Directive =>
Copy nothing but the text: reproduce each line of the listing exactly and leave the pictures out.

Material =>
========

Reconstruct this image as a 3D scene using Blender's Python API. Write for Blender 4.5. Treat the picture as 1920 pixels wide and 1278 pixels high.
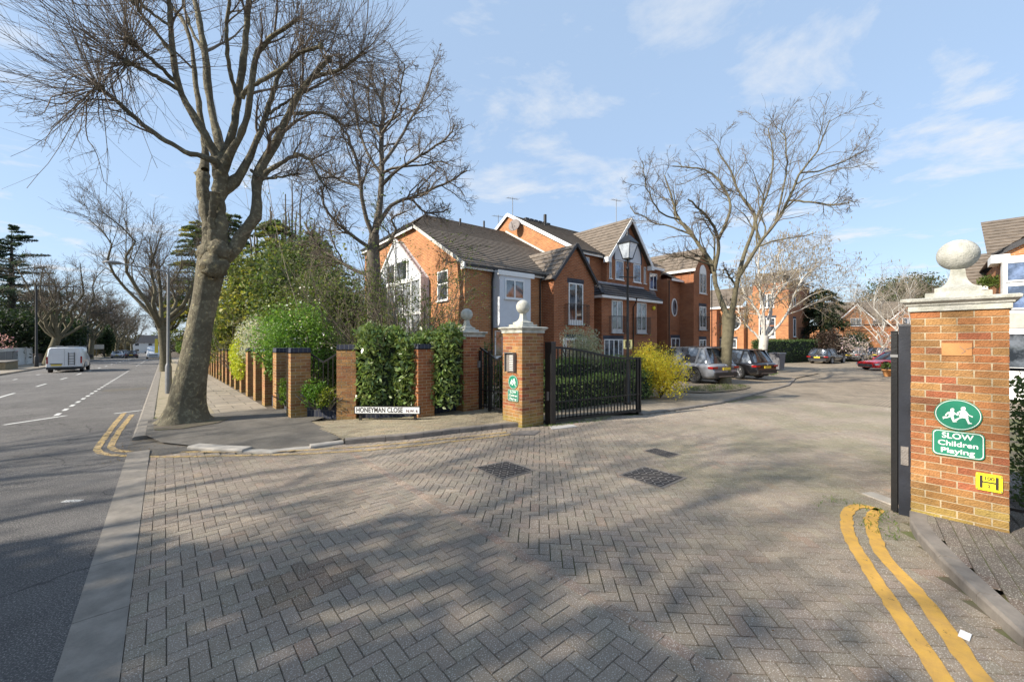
import bpy, math, random
import numpy as np
from mathutils import Vector, Matrix
R=math.radians; pi=math.pi
for o in list(bpy.data.objects): bpy.data.objects.remove(o)
SC=bpy.context.scene; COL=SC.collection
# ---------------------------------------------------------------- camera
TH=R(41.0); SN,CS=math.sin(TH),math.cos(TH); F=750.0; EYE=1.9
cd=bpy.data.cameras.new('camera'); cam=bpy.data.objects.new('camera',cd); COL.objects.link(cam)
cd.sensor_width=36; cd.lens=36*F/1920; cd.clip_start=.05; cd.clip_end=3000
cam.location=(0,0,EYE); cam.rotation_euler=(R(90),0,-TH); SC.camera=cam
# ---------------------------------------------------------------- sky, sun, exposure
SUN_EL=R(33); SAZ=math.atan2(-.955,.297)
SUNV=Vector((math.sin(SAZ)*math.cos(SUN_EL),math.cos(SAZ)*math.cos(SUN_EL),math.sin(SUN_EL)))
w=bpy.data.worlds.new('World'); SC.world=w; w.use_nodes=True
nt=w.node_tree; nt.nodes.clear(); N=nt.nodes.new; L=nt.links.new
out=N('ShaderNodeOutputWorld'); bg=N('ShaderNodeBackground'); sky=N('ShaderNodeTexSky')
sky.sky_type='NISHITA'; sky.sun_disc=False; sky.sun_elevation=SUN_EL; sky.sun_rotation=SAZ
sky.air_density=1.0; sky.dust_density=.6; sky.ozone_density=1.6; sky.altitude=0
bg.inputs[1].default_value=.145
tc=N('ShaderNodeTexCoord'); sep=N('ShaderNodeSeparateXYZ'); L(tc.outputs['Generated'],sep.inputs[0])
mx=N('ShaderNodeMath'); mx.operation='MAXIMUM'; mx.inputs[1].default_value=.04; L(sep.outputs[2],mx.inputs[0])
dv=N('ShaderNodeVectorMath'); dv.operation='DIVIDE'; L(tc.outputs['Generated'],dv.inputs[0])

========

Task response =>
Reconstruct this image as a 3D scene using Blender's Python API. Write for Blender 4.5. Treat the picture as 1920 pixels wide and 1278 pixels high.
import bpy, math, random
import numpy as np
from mathutils import Vector, Matrix
R=math.radians; pi=math.pi
for o in list(bpy.data.objects): bpy.data.objects.remove(o)
SC=bpy.context.scene; COL=SC.collection
# ---------------------------------------------------------------- camera
TH=R(41.0); SN,CS=math.sin(TH),math.cos(TH); F=750.0; EYE=1.9
cd=bpy.data.cameras.new('camera'); cam=bpy.data.objects.new('camera',cd); COL.objects.link(cam)
cd.sensor_width=36; cd.lens=36*F/1920; cd.clip_start=.05; cd.clip_end=3000
cam.location=(0,0,EYE); cam.rotation_euler=(R(90),0,-TH); SC.camera=cam
# ---------------------------------------------------------------- sky, sun, exposure
SUN_EL=R(33); SAZ=math.atan2(-.955,.297)
SUNV=Vector((math.sin(SAZ)*math.cos(SUN_EL),math.cos(SAZ)*math.cos(SUN_EL),math.sin(SUN_EL)))
w=bpy.data.worlds.new('World'); SC.world=w; w.use_nodes=True
nt=w.node_tree; nt.nodes.clear(); N=nt.nodes.new; L=nt.links.new
out=N('ShaderNodeOutputWorld'); bg=N('ShaderNodeBackground'); sky=N('ShaderNodeTexSky')
sky.sky_type='NISHITA'; sky.sun_disc=False; sky.sun_elevation=SUN_EL; sky.sun_rotation=SAZ
sky.air_density=1.0; sky.dust_density=.6; sky.ozone_density=1.6; sky.altitude=0
bg.inputs[1].default_value=.145
tc=N('ShaderNodeTexCoord'); sep=N('ShaderNodeSeparateXYZ'); L(tc.outputs['Generated'],sep.inputs[0])
mx=N('ShaderNodeMath'); mx.operation='MAXIMUM'; mx.inputs[1].default_value=.04; L(sep.outputs[2],mx.inputs[0])
dv=N('ShaderNodeVectorMath'); dv.operation='DIVIDE'; L(tc.outputs['Generated'],dv.inputs[0])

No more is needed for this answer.